The Village of Biscayne Park commission on May 5 decided to proceed toward renewing its Freebee microtransit contract for another year, after an extended presentation and public comment that highlighted the program’s benefits and drew scrutiny over program cost and ridership metrics.
Claudia Merrow, vice president at Freebee, told the commission the service — in operation since May 2022 — averages roughly 430–450 unique riders per month in recent months and carries about 20,000 trips over four years. She described the program as a turnkey, low‑cost option for a small community with limited county transit and said the total annual cost is $120,000: 50% funded by an FDOT public transit service development grant ($60,000) and 50% by the county surtax allocation (CITT) the village receives. "This is a $120,000 a year program. Fifty percent of it is covered by FDOT," Merrow said.
Several residents and commissioners urged caution. Some said the service’s reported numbers felt inflated and pushed for more transparency; others stressed the program’s value for seniors, workers and residents without vehicles. Barbara Kuehl, a resident, warned the commission that discontinuing the program would forfeit grant funds that would not automatically return to the village: "If we drop Freebee, we are gonna alienate a lot of residents who may not have a way to get to a grocery store," she said.

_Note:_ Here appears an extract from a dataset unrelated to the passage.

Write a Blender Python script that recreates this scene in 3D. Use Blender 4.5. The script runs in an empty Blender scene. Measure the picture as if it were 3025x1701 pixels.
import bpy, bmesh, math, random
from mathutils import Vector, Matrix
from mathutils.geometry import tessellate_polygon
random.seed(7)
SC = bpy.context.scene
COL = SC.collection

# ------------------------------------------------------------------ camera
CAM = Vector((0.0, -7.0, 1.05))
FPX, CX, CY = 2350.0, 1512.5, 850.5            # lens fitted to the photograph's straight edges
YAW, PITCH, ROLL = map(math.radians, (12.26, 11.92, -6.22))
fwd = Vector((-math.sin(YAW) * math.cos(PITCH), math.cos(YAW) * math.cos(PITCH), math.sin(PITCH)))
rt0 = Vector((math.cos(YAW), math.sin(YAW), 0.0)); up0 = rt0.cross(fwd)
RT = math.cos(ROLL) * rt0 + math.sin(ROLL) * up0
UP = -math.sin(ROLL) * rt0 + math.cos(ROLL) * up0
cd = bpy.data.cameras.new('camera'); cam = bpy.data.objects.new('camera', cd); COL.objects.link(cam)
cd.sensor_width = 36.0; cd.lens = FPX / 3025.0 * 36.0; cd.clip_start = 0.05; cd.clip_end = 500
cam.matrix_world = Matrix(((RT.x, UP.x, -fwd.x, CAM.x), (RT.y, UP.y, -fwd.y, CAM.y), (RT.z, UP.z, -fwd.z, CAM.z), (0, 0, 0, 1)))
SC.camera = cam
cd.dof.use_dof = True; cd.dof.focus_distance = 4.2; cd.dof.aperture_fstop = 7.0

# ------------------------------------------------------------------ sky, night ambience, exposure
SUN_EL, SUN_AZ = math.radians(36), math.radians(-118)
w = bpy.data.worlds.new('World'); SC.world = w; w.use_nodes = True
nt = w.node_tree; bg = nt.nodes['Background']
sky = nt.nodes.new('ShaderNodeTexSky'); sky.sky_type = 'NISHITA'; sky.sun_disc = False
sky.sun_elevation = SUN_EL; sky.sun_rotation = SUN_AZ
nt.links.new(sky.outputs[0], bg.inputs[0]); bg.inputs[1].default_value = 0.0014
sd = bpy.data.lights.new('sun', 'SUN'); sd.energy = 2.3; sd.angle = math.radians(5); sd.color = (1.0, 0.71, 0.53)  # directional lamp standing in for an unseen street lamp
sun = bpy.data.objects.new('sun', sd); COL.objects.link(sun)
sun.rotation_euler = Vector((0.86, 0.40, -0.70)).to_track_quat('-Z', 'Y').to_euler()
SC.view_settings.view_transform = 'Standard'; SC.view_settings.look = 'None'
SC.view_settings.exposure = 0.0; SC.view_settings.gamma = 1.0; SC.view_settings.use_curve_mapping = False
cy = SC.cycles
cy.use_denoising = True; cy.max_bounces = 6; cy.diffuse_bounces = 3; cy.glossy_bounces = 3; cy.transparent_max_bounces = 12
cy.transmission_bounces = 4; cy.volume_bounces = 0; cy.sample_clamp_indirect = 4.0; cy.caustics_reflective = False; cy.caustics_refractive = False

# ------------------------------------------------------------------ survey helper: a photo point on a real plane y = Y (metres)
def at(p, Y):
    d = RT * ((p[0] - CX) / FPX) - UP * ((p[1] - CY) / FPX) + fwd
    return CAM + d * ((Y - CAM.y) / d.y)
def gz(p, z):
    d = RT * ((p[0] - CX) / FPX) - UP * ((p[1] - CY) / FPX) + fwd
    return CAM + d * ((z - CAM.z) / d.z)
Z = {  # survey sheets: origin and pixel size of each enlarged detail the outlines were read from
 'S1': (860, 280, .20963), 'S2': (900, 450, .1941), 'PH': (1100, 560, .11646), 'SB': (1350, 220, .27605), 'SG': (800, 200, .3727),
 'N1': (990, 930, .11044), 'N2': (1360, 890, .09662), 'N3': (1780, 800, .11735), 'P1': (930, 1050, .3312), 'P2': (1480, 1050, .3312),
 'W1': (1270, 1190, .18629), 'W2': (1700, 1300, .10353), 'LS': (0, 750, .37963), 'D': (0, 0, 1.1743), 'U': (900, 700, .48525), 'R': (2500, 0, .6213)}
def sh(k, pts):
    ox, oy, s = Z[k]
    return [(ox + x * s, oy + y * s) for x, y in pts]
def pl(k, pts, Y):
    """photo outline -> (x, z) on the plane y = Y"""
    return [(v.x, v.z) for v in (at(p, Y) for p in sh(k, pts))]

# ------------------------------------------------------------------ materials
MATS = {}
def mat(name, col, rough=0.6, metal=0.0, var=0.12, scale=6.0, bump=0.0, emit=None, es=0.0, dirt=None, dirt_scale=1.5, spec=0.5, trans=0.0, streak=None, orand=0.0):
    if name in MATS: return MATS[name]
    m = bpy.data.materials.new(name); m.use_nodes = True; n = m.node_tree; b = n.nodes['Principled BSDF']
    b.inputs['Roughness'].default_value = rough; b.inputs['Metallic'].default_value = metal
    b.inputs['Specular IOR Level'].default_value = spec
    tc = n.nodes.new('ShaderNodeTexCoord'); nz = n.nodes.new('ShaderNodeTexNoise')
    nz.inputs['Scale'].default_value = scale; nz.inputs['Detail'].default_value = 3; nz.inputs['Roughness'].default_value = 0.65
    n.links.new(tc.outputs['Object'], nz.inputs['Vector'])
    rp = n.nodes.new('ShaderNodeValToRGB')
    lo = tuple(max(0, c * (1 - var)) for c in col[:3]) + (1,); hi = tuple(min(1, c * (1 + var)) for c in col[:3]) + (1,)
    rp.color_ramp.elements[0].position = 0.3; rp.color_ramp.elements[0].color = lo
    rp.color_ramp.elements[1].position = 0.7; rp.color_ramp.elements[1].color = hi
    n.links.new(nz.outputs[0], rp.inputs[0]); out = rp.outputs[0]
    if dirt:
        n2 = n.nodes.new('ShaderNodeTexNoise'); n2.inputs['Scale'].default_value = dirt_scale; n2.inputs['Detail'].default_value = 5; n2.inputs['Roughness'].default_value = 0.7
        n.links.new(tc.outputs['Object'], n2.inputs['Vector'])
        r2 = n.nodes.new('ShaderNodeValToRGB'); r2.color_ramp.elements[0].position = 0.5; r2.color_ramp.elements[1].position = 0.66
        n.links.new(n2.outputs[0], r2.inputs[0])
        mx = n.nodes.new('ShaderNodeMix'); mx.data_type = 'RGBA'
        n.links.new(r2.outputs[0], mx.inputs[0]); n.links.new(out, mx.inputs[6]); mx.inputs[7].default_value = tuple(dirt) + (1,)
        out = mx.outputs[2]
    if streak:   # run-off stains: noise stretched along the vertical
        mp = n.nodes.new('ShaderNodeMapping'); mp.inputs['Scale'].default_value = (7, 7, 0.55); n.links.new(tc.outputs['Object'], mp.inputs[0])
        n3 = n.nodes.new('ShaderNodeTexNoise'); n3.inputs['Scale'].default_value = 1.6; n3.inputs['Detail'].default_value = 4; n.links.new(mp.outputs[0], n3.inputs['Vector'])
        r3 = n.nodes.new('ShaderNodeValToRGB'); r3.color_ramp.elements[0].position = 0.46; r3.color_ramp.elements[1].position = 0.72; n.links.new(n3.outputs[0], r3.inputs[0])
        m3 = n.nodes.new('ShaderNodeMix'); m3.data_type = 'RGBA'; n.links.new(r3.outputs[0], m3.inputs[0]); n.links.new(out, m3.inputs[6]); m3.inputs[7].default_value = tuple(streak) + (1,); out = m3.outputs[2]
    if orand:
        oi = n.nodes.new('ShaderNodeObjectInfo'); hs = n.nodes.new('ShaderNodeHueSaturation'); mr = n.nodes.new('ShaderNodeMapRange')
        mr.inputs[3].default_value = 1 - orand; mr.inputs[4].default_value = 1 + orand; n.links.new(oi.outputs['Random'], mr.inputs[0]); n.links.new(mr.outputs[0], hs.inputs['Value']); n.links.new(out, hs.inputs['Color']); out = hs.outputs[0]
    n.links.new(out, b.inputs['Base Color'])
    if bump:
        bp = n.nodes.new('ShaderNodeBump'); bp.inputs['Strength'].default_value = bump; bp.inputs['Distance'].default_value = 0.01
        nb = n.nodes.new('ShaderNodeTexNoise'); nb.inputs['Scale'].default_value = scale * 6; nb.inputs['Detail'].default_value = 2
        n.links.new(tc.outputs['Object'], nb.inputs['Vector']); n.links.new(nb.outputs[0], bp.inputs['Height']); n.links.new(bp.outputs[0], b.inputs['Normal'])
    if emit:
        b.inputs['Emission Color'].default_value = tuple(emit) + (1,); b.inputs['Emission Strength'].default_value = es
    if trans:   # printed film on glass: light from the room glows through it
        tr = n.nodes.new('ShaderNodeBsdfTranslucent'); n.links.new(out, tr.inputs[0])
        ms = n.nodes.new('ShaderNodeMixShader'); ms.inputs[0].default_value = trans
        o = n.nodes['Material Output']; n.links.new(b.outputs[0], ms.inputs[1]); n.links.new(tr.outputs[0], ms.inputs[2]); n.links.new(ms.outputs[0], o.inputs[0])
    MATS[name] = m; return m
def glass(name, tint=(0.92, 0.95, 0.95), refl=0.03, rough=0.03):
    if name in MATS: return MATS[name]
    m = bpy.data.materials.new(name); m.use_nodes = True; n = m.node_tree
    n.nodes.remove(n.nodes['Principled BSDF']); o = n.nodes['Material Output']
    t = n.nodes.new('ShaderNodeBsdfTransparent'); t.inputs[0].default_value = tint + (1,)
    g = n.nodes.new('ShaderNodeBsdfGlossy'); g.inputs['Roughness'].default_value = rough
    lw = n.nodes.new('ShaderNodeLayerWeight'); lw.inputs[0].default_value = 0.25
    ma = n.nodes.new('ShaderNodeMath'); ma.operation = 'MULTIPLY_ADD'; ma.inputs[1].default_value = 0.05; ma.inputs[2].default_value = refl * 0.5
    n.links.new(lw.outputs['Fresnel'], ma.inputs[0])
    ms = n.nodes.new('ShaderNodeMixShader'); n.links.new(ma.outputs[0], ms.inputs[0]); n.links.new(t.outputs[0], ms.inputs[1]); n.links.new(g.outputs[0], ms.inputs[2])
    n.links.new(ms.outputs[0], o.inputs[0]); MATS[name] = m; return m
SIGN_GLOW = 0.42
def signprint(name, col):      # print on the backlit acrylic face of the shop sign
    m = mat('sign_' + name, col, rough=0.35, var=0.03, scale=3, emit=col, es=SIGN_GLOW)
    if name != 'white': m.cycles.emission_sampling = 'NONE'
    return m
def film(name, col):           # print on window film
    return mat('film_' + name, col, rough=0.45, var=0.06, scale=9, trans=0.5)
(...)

Staff and the manager framed the discussion around grant timing and tradeoffs. Staff noted the FDOT grant requires notice within roughly 30 days if the village will not continue, and that the FDOT award program has moved toward multi‑year cycles that may make future awards more competitive. The commission instructed staff and Freebee to produce more detailed ridership breakdowns (unique users vs. rides, geographic origin, trip purposes), to conduct a resident survey listing potential destinations (including the newly added Publix), and to develop marketing and schedule tweaks that could improve utilization. Commissioners also requested clearer reporting on which portions of the program budget are reimbursed by grant and which would be ongoing village obligations going forward.
Why it matters: The decision preserves a year of service funded in part by a time‑sensitive federal grant while imposing conditions to improve oversight and measurability. For residents who depend on the service, renewal maintains mobility options; for the village budget, renewal commits CITT and grant funds and requires monitoring of long‑term funding options.
What’s next: The manager and staff will return a contract or resolution for signature; staff will provide the requested ridership data and a resident survey summary; Freebee will provide the operational changes it can implement to boost ridership.